Un galantuomo nella palude e la questione morale

Da vent’anni conosciamo Fernando Di Mezza, l’assessore di Napoli agli arresti domiciliari da mercoledì. Ci accomunano la militanza ambientalista e una più recente, condivisa scelta di appartenenza politica. Siamo certi, assolutamente certi, della sua innocenza e della sua onestà , e conoscendolo bene lo immaginiamo in queste ore determinato a dimostrare la sua pulizia ai magistrati e all’opinione pubblica. Siamo altrettanto fiduciosi che i magistrati sapranno distinguere il grano dal loglio, e che la verità  dei fatti darà  ragione a Di Mezza. Speriamo solo che ciò avvenga presto e non si lasci un galantuomo nella palude delle accuse per troppo tempo.

Più difficile sarà  per Fernando scrollarsi di dosso un’immagine che gli è stata appiccicata in questi giorni in cui tutte le vacche sembrano nere, e persino uno come lui che ha passato una vita nell’impegno contro la criminalità   e le  ecomafie che attanagliano la sua terra, si trova confuso in una sorta di “gramelot” indistinto che tende a rappresentare tutti quelle toccati dalle inchieste in corso, politici e imprenditori, a prescindere dalle storie e responsabilità  specifiche di ciascuno, come complici di un unico, immenso malaffare.

Non è così evidentemente. Ma – e qui il tema si fa inevitabilmente politico e interroga direttamente e pesantemente il Partito Democratico – per uscire da questo pantano occorre che tutti noi Democratici troviamo una nuova e più forte determinazione sulla questione morale. Una determinazione che finora, duole dirlo, è mancata. Non si tratta solo o tanto di reclamare la cacciata dal nostro partito dei disonesti e dei corrotti: questo è o dovrebbe essere scontato. Al Pd serve molto di più, serve prendere di petto con rigore e con rapidità  un modo di fare politica che troppo spesso fa perdere di vista il confine, che invece deve essere invalicabile, tra politica e difesa del bene comune da una parte, e interessi privati – anche legittimi – dall’altra. Il cammino di costruzione del Partito Democratico ha finora eluso questo problema, cui invece (e noi diciamo: per fortuna) i nostri elettori sono molto sensibili, più magari di chi vota per il centrodestra come anche le recenti elezioni in Abruzzo hanno confermato. Il progressivo cristallizzarsi in correnti del nostro nuovo partito, se possibile ha peggiorato ulteriormente la situazione di partenza: più la corrente è “forte”, e più spesso a livello territoriale sceglie come propri rappresentanti personaggi discussi e discutibili. Che magari sbandierano i loro legami a doppio filo con questo o quel gruppo d’interessi come “radicamento territoriale”.
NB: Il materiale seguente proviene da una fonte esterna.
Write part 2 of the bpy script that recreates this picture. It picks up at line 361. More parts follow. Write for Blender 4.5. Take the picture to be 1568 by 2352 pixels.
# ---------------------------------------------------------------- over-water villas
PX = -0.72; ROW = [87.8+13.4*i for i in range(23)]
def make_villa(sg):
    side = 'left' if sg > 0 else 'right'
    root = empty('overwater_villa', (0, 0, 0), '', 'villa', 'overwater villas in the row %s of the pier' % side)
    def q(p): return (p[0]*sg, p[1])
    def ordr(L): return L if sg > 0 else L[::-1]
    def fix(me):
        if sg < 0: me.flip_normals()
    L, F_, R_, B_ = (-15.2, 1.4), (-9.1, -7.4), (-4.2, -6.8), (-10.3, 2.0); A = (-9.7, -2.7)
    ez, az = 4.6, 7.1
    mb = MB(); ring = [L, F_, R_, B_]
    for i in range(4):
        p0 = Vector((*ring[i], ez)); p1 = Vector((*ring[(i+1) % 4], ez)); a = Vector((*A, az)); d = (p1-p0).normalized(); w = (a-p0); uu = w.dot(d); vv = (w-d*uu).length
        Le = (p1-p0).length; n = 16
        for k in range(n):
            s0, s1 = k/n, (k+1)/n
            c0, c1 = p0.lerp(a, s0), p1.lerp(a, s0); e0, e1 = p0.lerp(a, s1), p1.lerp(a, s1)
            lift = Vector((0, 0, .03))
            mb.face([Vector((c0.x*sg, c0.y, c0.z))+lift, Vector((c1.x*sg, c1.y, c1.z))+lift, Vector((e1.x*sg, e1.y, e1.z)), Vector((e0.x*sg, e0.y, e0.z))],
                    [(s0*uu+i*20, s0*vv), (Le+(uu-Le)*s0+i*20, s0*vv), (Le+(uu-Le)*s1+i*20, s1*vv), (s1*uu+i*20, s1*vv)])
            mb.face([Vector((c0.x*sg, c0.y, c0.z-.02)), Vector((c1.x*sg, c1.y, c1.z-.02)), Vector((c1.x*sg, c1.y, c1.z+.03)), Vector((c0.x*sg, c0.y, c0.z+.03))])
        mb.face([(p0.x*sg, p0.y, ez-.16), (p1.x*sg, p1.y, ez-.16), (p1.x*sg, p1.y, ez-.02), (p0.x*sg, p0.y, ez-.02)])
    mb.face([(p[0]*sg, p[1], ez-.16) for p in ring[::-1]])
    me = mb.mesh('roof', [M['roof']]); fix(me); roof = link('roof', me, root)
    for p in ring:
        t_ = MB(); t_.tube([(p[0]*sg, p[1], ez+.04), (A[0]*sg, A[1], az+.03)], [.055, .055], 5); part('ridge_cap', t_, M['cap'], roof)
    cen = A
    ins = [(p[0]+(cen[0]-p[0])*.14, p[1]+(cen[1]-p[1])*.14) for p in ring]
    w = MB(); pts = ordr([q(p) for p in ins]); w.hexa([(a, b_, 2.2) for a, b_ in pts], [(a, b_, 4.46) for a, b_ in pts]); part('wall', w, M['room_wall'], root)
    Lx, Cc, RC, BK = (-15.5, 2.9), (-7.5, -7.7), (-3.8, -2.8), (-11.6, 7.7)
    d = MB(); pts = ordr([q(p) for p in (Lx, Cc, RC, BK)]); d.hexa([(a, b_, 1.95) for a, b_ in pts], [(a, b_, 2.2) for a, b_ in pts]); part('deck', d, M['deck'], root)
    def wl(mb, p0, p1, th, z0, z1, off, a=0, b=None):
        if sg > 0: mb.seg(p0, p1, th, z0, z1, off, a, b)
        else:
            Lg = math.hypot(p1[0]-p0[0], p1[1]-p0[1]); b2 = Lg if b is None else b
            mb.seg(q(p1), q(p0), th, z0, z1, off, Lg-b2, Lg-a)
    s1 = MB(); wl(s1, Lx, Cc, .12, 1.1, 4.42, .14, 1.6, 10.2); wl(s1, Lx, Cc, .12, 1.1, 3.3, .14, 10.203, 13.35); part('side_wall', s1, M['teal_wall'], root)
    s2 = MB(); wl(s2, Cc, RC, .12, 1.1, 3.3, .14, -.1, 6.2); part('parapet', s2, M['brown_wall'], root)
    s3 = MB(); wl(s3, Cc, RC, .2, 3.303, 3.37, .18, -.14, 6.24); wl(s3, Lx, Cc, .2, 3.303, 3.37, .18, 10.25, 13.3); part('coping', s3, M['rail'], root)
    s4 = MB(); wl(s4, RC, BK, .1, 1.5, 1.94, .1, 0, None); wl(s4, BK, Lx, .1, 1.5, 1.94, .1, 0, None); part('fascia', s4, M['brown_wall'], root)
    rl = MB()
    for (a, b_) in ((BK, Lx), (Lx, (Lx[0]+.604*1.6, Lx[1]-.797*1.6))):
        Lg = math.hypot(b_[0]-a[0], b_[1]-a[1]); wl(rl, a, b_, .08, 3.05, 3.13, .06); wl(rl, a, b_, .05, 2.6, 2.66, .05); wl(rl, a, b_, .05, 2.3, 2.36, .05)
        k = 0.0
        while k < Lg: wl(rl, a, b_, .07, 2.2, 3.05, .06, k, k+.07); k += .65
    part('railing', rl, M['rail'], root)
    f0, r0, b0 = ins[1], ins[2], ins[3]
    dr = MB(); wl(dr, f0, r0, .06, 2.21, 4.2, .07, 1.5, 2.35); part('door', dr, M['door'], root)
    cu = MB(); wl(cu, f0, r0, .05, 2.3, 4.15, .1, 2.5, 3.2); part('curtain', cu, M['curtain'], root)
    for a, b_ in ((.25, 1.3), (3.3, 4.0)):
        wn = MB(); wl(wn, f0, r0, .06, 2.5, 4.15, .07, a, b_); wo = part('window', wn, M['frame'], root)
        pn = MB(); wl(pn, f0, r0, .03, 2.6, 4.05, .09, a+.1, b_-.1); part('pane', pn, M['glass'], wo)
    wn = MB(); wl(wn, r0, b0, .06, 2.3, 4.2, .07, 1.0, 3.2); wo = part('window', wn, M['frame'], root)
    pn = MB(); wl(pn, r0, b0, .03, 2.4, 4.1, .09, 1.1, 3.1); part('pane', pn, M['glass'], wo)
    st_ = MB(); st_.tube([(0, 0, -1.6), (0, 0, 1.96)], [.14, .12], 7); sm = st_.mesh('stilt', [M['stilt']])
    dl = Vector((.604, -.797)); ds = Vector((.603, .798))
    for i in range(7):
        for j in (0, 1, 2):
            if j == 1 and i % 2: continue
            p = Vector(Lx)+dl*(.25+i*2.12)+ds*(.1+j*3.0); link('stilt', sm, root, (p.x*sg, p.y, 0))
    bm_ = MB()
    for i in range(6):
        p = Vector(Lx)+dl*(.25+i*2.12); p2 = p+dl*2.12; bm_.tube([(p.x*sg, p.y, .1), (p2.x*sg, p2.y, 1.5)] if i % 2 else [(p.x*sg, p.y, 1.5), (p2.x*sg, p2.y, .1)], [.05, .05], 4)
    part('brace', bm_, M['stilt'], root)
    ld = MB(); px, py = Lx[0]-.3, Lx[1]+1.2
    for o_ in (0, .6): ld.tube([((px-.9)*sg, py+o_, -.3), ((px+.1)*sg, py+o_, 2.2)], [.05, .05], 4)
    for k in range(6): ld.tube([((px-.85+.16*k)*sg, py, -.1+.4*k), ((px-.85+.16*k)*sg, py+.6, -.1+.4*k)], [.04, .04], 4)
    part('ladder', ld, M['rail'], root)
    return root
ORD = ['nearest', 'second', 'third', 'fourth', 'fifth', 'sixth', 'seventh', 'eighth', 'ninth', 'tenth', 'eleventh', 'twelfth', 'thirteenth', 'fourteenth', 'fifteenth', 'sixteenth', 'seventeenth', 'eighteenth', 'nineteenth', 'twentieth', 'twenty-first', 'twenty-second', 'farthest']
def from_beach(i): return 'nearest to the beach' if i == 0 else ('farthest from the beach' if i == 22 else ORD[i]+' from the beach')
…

La politica, la buona politica delle lezioni di Walter Veltroni, quella per cui è nato il Pd e in nome della quale tre milioni e mezzo di italiani hanno partecipato alle primarie di un anno fa, è un’altra cosa. Tocca a noi farla vivere, nei Palazzi romani e tra le persone in giro per l’Italia, altrimenti  questa che resta la migliore sfida possibile per modernizzare e riformare il nostro Paese  annegherà  in un mare di sfiducia, di rassegnazione, di disincanto.  Insomma per non scivolare il Pd deve cominciare a correre, liberarsi di indecisioni e cautele eccessive: solo così, se alzeremo con forza e con orgoglio la bandiera di una politica pulita e decisa, la nostra rivendicata vocazione maggioritaria non resterà  come una stanca formula retorica.